The 2019 Laptop Performance Cost To Linux Full-Disk Encryption

Written by Michael Larabel in Software on 14 March 2019 at 12:00 PM EDT. Page 1 of 3. 34 Comments.

I certainly recommend that everyone uses full-disk encryption for their production systems, especially for laptops you may be bringing with you. In over a decade of using Linux full-disk encryption on my main systems, the overhead cost to doing so has fortunately improved with time thanks to new CPU instruction set extensions, optimizations within the Linux kernel, and faster SSD storage making the performance penalty even less noticeable.

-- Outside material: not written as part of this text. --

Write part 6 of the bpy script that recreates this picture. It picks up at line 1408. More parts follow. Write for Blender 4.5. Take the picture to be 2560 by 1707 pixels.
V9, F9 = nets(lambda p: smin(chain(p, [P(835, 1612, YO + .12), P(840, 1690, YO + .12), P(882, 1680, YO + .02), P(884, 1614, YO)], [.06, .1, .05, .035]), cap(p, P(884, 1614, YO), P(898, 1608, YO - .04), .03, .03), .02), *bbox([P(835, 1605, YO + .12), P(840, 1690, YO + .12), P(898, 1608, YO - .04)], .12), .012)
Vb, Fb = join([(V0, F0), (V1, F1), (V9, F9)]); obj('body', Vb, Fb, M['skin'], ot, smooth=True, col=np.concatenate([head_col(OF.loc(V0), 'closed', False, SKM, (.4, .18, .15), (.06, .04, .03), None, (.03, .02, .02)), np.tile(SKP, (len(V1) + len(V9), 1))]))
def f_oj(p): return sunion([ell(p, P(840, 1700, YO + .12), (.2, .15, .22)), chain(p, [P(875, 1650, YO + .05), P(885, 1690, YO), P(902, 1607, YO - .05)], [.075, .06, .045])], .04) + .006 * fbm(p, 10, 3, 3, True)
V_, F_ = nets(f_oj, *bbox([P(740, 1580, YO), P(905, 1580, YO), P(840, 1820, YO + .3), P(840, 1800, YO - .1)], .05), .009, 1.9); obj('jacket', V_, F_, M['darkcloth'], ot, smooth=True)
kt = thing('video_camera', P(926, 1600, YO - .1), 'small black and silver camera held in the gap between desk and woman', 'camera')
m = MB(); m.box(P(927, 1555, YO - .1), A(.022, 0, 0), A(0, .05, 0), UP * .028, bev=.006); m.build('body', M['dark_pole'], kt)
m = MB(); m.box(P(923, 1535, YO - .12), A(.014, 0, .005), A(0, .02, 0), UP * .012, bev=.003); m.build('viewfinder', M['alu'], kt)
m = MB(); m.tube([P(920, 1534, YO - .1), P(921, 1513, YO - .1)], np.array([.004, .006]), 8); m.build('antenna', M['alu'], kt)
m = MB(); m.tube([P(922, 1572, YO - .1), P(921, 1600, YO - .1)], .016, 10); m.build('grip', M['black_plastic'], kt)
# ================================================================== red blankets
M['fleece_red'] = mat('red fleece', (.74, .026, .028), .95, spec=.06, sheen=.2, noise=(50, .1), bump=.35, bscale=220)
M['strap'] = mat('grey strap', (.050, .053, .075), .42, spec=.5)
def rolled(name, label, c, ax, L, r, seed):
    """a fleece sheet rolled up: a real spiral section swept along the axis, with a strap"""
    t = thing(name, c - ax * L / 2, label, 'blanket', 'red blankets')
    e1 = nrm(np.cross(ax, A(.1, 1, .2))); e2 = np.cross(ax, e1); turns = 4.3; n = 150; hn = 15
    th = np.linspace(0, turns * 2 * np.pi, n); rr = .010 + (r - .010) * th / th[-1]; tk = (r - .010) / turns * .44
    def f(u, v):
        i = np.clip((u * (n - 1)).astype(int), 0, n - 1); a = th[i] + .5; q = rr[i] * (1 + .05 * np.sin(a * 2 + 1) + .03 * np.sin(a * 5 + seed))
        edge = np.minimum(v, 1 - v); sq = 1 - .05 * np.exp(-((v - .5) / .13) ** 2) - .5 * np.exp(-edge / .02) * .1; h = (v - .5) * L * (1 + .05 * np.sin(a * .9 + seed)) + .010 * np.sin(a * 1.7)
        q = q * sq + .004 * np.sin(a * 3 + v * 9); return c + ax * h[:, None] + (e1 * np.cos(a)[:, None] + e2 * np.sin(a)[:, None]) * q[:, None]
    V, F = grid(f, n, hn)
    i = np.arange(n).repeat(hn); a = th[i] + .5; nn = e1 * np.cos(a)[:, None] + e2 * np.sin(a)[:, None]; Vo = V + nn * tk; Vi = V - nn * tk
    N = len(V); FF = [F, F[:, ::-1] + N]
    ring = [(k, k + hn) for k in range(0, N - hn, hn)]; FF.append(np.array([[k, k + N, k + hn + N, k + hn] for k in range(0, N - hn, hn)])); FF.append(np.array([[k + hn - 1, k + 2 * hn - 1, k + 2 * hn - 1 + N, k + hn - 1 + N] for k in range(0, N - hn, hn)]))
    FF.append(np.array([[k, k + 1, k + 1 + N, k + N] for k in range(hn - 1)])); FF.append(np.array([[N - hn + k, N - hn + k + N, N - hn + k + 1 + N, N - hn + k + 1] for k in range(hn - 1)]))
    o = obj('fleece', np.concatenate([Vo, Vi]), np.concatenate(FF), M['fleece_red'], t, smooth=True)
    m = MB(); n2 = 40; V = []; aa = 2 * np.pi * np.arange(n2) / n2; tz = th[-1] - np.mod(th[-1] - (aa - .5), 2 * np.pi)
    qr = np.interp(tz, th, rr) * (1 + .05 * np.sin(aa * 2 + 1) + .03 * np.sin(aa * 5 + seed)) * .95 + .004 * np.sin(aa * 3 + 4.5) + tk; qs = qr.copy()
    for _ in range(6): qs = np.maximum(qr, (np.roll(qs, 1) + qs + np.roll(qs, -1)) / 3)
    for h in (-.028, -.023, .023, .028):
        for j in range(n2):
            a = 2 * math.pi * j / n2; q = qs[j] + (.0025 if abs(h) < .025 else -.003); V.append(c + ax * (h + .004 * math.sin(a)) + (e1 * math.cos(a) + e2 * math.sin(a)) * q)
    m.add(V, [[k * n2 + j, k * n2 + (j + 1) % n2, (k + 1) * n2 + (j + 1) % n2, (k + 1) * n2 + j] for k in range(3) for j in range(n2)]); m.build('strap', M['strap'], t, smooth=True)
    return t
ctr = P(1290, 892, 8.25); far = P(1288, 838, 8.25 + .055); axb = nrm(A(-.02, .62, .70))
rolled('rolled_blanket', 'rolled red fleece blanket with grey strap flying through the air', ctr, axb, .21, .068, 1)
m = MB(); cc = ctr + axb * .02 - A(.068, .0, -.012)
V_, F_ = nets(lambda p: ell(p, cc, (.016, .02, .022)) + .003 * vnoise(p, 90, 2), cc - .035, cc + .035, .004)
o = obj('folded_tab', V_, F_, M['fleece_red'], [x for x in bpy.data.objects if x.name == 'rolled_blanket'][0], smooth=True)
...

As it's been a while since my last look at the Linux storage encryption overhead, here are some fresh results using a Dell XPS laptop running Ubuntu with/without LUKS full-disk encryption.

Most Linux distributions these days make it trivial to employ full-disk encryption as part of the installation process and rely upon LUKS disk encryption though for some concerned about the performance there is also eCryptfs-based home directory encryption offered by some installers, among other options. For this round of testing I did a clean install of Ubuntu 19.04 daily without any encryption and then again when using the LUKS-based full disk encryption.

Encryption Overhead Test 2019

The laptop used for these fresh Linux encryption benchmarks was the Dell XPS 9370 with Intel Core i7 8550U with 2 x 4GB memory and a Samsung PM961 256GB NVMe SSD. The Ubuntu 19.04 daily snapshot of the time was running with the Linux 4.19 kernel. All of the distribution defaults were maintained during the two rounds of testing. Besides looking at the performance impact on I/O workloads, the Phoronix Test Suite was also tracking the CPU usage and battery power consumption too.